After years of trying to sell the Madison Street elementary school, New Carlisle city officials said they will give the property to anyone who will pay to demolish the vacant building.

The decision comes just months after the New Carlisle City Council agreed to sell the property for $50,000 — that’s less than half of what the city paid for the property in 1998 and a fraction of the renovation costs.

“We would take any offer at this point just to get rid of it,” said Kimberly Jones, New Carlisle city manager.

City officials hope the new “free if you demolish it” deal will attract new developers who weren’t looking at the property. The site is zoned R2 or residential.

“If you were going to go buy six acres of prime land you would probably spend quite a bit, too,” Jones said. “So I hope people look at it that way.”

The value of the land and building are appraised at $724,190, according to the Clark County Auditor’s Office.

The building was purchased in 1998 after voters approved issues allowing the city to purchase the school for $110,000 and increasing the city’s income tax by a half percent, in part to pay for the project. But a $5 million renovation price tag and $300,000 demolition cost are more than the city can afford, Jones said.

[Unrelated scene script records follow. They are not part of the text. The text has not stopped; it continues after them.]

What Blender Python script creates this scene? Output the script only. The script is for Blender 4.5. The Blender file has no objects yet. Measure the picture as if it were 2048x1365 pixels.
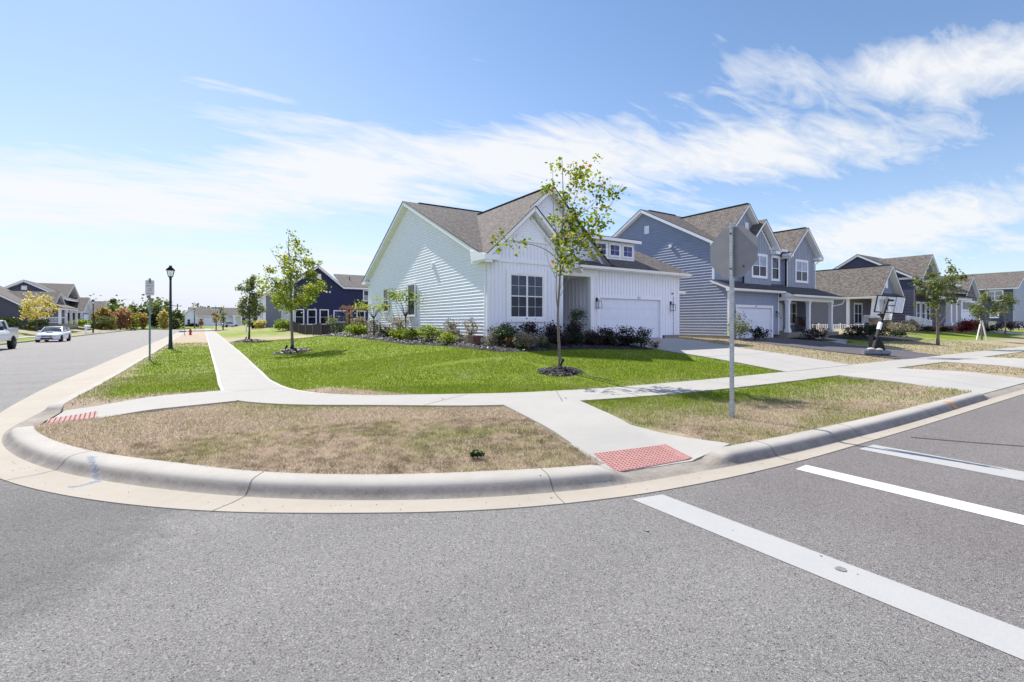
import bpy, math, random
import numpy as np
from mathutils import Vector, Matrix
S = bpy.context.scene
C = S.collection
PI = math.pi
R = math.radians
rnd = random.Random(7)

# ---------------------------------------------------------------- camera
YAW = 32.95
EYE = 1.85
cd = bpy.data.cameras.new('camera')
cam = bpy.data.objects.new('camera', cd)
C.objects.link(cam)
cam.location = (0, 0, EYE)
cam.rotation_euler = (R(90), 0, R(-YAW))
cd.sensor_width = 36
cd.lens = 955 / 2048 * 36
cd.shift_y = -(682.5 - 645) / 2048
cd.clip_start = 0.05
cd.clip_end = 6000
S.camera = cam

# ---------------------------------------------------------------- light
SUN_EL, SUN_AZ = 48.0, -8.0            # azimuth from +Y towards +X
w = bpy.data.worlds.new('World')
S.world = w
w.use_nodes = True
sund = bpy.data.lights.new('sun', 'SUN')
sun = bpy.data.objects.new('sun', sund)
C.objects.link(sun)
sund.energy = 4.6
sund.angle = R(0.5)
sund.color = (1.0, 0.95, 0.87)
tosun = Vector((math.sin(R(SUN_AZ)) * math.cos(R(SUN_EL)), math.cos(R(SUN_AZ)) * math.cos(R(SUN_EL)), math.sin(R(SUN_EL))))
sun.rotation_euler = (-tosun).to_track_quat('-Z', 'Y').to_euler()
sun.location = tosun * 60
S.view_settings.view_transform = 'Standard'
S.view_settings.look = 'None'
S.view_settings.gamma = 1
S.view_settings.exposure = 0.74


def N(nt, t, **k):
    n = nt.nodes.new(t)
    for a, b in k.items():
        if a == 'op':
            n.operation = b
        elif a == 'bt':
            n.blend_type = b
        else:
            n.inputs[a.replace('_', ' ')].default_value = b
    return n


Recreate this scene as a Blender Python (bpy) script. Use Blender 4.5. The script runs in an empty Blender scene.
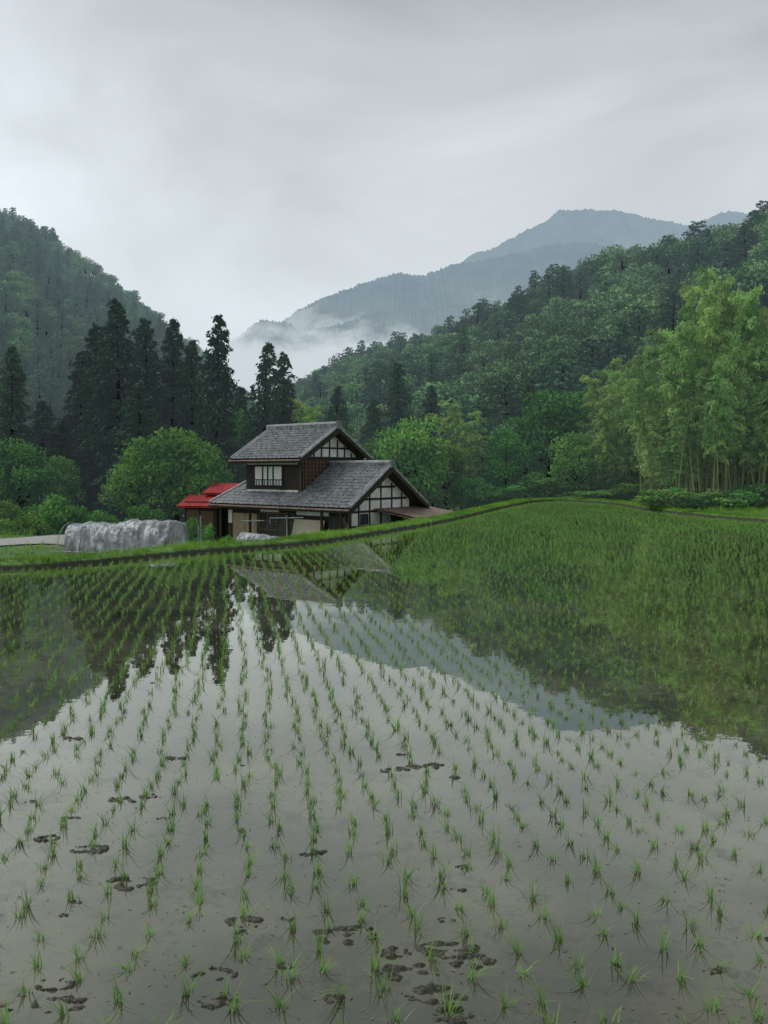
import bpy, math
import numpy as np
from mathutils import Vector
R = np.random.RandomState(7)
scene = bpy.context.scene
scene.view_settings.view_transform = 'Standard'
scene.view_settings.look = 'None'
scene.view_settings.exposure = 0
CAM_H = 2.5

# ------------------------------------------------------------------ helpers
def sstep(a, b, x):
    t = np.clip((np.asarray(x, float) - a) / (b - a), 0, 1)
    return t * t * (3 - 2 * t)

def vnoise(x, y, seed=0):
    x = np.asarray(x, float); y = np.asarray(y, float)
    xi = np.floor(x); yi = np.floor(y); fx = x - xi; fy = y - yi
    fx = fx * fx * (3 - 2 * fx); fy = fy * fy * (3 - 2 * fy)
    def h(a, b):
        v = np.sin(a * 127.1 + b * 311.7 + seed * 74.7) * 43758.5453
        return v - np.floor(v)
    a = h(xi, yi); b = h(xi + 1, yi); c = h(xi, yi + 1); d = h(xi + 1, yi + 1)
    return (a * (1 - fx) + b * fx) * (1 - fy) + (c * (1 - fx) + d * fx) * fy * 1.0

def fbm(x, y, oct=4, seed=0):
    s = 0; a = 0.5; f = 1.0
    for i in range(oct):
        s = s + a * (vnoise(x * f, y * f, seed + i * 13) - 0.5) * 2
        a *= 0.5; f *= 2.03
    return s

def build_mesh(name, parts, mats, smooth=False):
    """parts: list of (verts Nx3, quads Mx4, mat_index, tint N or scalar)"""
    V = []; F = []; MI = []; T = []; off = 0
    for p in parts:
        v, f, mi, t = p
        v = np.asarray(v, float).reshape(-1, 3); f = np.asarray(f, int).reshape(-1, 4)
        V.append(v); F.append(f + off); MI.append(np.full(len(f), mi, int))
        T.append(np.broadcast_to(np.asarray(t, float), (len(v),)))
        off += len(v)
    V = np.concatenate(V); F = np.concatenate(F); MI = np.concatenate(MI); T = np.concatenate(T)
    me = bpy.data.meshes.new(name)
    me.vertices.add(len(V)); me.vertices.foreach_set('co', V.astype(np.float32).ravel())
    me.loops.add(len(F) * 4); me.loops.foreach_set('vertex_index', F.astype(np.int32).ravel())
    me.polygons.add(len(F))
    me.polygons.foreach_set('loop_start', (np.arange(len(F)) * 4).astype(np.int32))
    me.polygons.foreach_set('loop_total', np.full(len(F), 4, np.int32))
    me.polygons.foreach_set('material_index', MI.astype(np.int32))
    me.polygons.foreach_set('use_smooth', np.full(len(F), smooth, bool))
    at = me.attributes.new('tint', 'FLOAT', 'POINT')
    at.data.foreach_set('value', T.astype(np.float32))
    for m in mats: me.materials.append(m)
    me.update(calc_edges=True)
    me.validate()
    return me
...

“We bought it and we need to fix it but everyone has to understand our hands are pretty much tied as far as our budget,” she said.

One of the problems the city has faced with the building over the past 16 years has been vandalism of the vacant property. The latest vandals have cut the padlocks from the doors and replaced them with different locks, Jones said.

“We’re spending money just to maintain the building and keep it somewhat safe,” she said.

Over the summer the school was the scene of an arson, and the property is littered with graffiti and broken out windows.

Don Caudill lives next door to the school on West Madison Street and said he sees teenagers trespassing on the property every week.

“I’ll be doing something out here in the yard and here come a group of kids and I’ll say ‘Can’t you read?’ … It clearly says no trespassing, private property,” he said.

The inside of the building is extremely unsafe, Jones said, and one of the city’s main concerns is that someone will be seriously injured if they break into the building.

“There’s not been a serious accident over there and that shocks me more than anything else,” Caudill said.

Some in the West Madison neighborhood are also worried about their property values declining because of the eyesore, Jones said.